I tried it. Doesn't work. So I guess there's no point in having the API
entry.

Aaron Sherman

unread,
Sep 1, 2004, 11:00:23 AM9/1/04
to Dan Sugalski, Perl6 Internals List
On Sat, 2004-08-28 at 16:17, Dan Sugalski wrote:
> Time to finish this one and ensconce the API into the embedding interface.

That reminds me, I was reading P6&PE yesterday, and I came across a
scary bit on loading of shared libraries. The statement was made that
Parrot would search the current directory first.
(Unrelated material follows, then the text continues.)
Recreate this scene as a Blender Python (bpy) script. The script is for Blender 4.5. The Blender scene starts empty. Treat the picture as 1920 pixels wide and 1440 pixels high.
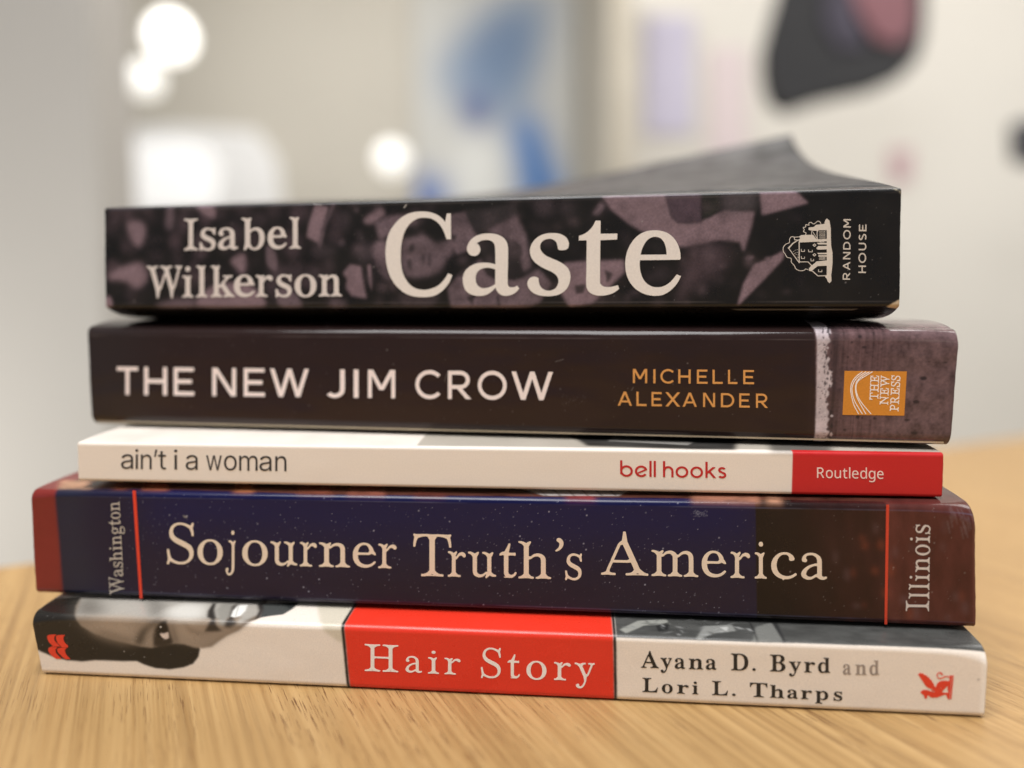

Perhaps this was an over-simplification, but if not, PLEASE,
re-consider. Security implications aside (and they're huge), Parrot
should probably be searching its installation area (possibly overridden
by an environment variable) followed by whatever system path (e.g.
LD_LIBRARY_PATH, ldconfig or whatever your OS uses) is given to Parrot
externally, so as not to modify the behavior of a program based on the
current directory of the user running it.

--
781-324-3772
a...@ajs.com
http://www.ajs.com/~ajs

Dan Sugalski

unread,
Sep 1, 2004, 11:06:10 AM9/1/04
to Aaron Sherman, Perl6 Internals List
At 11:00 AM -0400 9/1/04, Aaron Sherman wrote:
>On Sat, 2004-08-28 at 16:17, Dan Sugalski wrote:
>> Time to finish this one and ensconce the API into the embedding interface.
>
>That reminds me, I was reading P6&PE yesterday, and I came across a
>scary bit on loading of shared libraries. The statement was made that
>Parrot would search the current directory first.

It does? Urk. No, not by default. We need to work out some library
loading stuff, but this is *definitely* not going to be the default.